MOSCOW (Reuters) – Armenia needs to be “free of conflict” for the sake of its independence, Prime Minister Nikol Pashinyan told his compatriots on Thursday, after their ethnic kin in the breakaway Nagorno-Karabakh region surrendered this week to Azerbaijan.
The fall of Karabakh, a region that the ethnic Armenian separatists had controlled for three decades with Yerevan’s support, has stoked calls in Armenia for Pashinyan’s resignation.
“Today we are living in difficult times, suffering untold physical and psychological suffering,” Pashinyan said in a televised address marking Armenia’s national independence day in which he made no direct reference to Nagorno-Karabakh.
Armenia has benefited from democracy, the rule of law and a principled anti-corruption policy, but it also needs peace, Pashinyan said.
“Peace is a factor that ensures and guarantees security as well as independence and sovereignty,” he said.
“(Armenia) must take this path for the sake of independence, for the sake of statehood, for the sake of the future”, he added.
Azerbaijani President Ilham Aliyev said on Wednesday he valued the fact that Armenia – which had few options – had not tried to interfere in Baku’s lightning offensive.
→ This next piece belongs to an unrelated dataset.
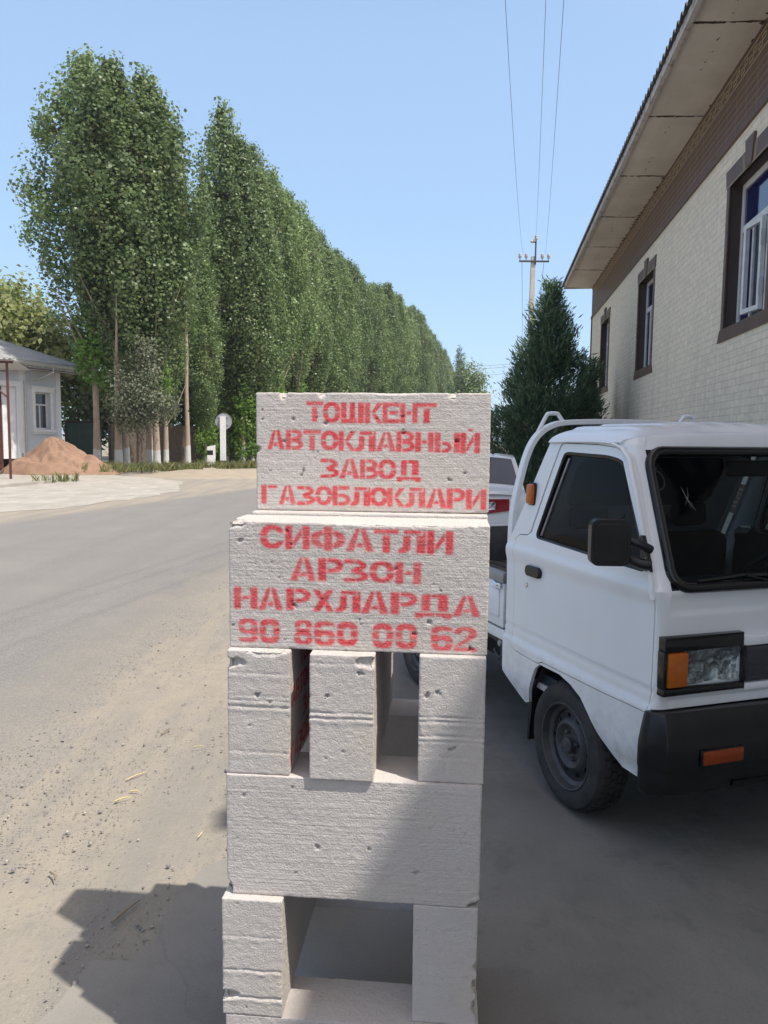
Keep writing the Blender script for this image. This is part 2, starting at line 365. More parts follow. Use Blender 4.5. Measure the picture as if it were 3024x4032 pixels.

Aliyev said this would remove an obstacle to wider peace negotiations between the two Caucasus neighbours.
Pashinyan in 2020 presided over a war in which a newly confident and better-armed Azerbaijan seized control of swathes of territory previously controlled by the separatists, laying the groundwork for this week’s capture of the entire region.
Pashinyan nonetheless won re-election in Armenia a few months later.